Published: 20 June 2003

Grade and high school children enrolled in English institutions across Quebec are about to learn just how much fun science can be. McGill University researchers, in collaboration with Quebec's Ministry of Education, have teamed up to design an improved backbone for the province's science curriculum -- new teaching manuals.

The novel tools have been designed to provide students with more hands-on learning. Details concerning the new guidebooks, created through input between various partners and officially titled Project Collaboration, will be announced at a media briefing next week:

When: June 25, 11:45 am
Where: John Rennie High School, 501 boul. St-Jean, Pointe-Claire

Project Collaboration began three years ago, thanks to a $670,000 grant from the Lucent Technologies Foundation. Dr Brian Alters, director of McGill's Evolution Education Research Centre, launched and led the initiative, in partnership with the Ministère de l'Éducation du Québec (MEQ), the Science Action Plan Committee (SAPCO), the Learning Materials Centre and nine of Quebec English school boards representing over 80,000 students.

Researchers were divided into multiple teams of five - consisting of three teachers, one science graduate student and one education graduate student. Teams met face to face at McGill labs on a weekly basis to facilitate the development of hands-on science activities that will now be practiced in classrooms across the province.
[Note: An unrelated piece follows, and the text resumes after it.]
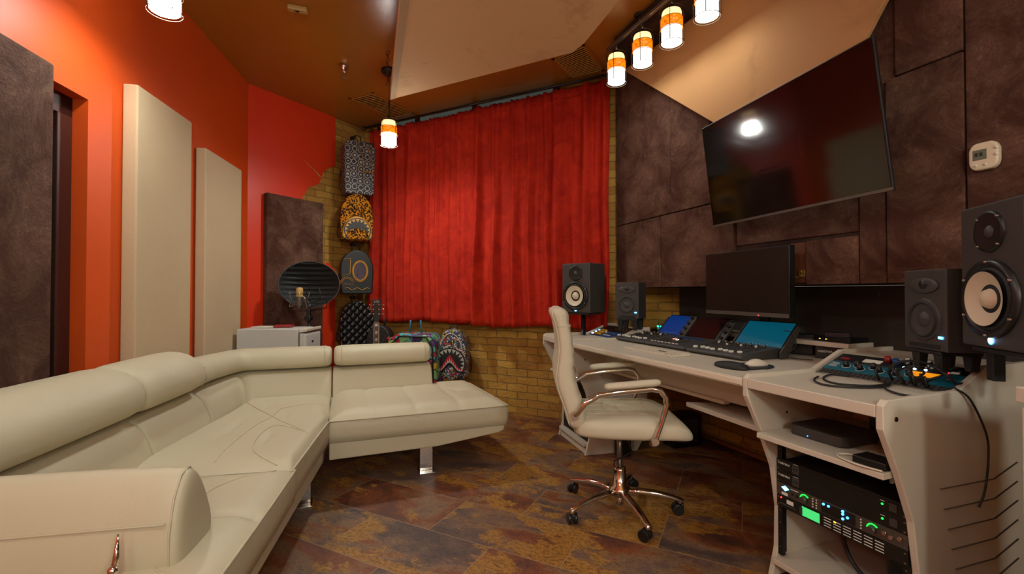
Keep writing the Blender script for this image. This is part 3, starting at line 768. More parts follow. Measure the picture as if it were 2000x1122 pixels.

A total of 15,000 hours works of experiments were conducted to find the most innovative ways to excite kids about everything from ecology to electricity.

The result? Three new science-teaching booklets are now available for science educators:

  • Material World - Simple Machines and Inventions
  • Earth and Space - Water and Weather
  • Living Things - Environment and Plants

In addition, an extensive book (1406 pages) containing initial draft activities from the three-year project is offered free to the first 175 schools that order the series. The fresh resources will be introduced at a conference for elementary and secondary teachers called Building Curriculum Links.

"Our hope is that the introduction of these new resources will improve the teaching of science, from kindergarten through high school, in ways that will stimulate students," says Dr Alters, who received the 2003 Distinguished Teaching Award from McGill's Faculty of Education and has been known teach classes out of an aquarium or while donning a guerilla suit.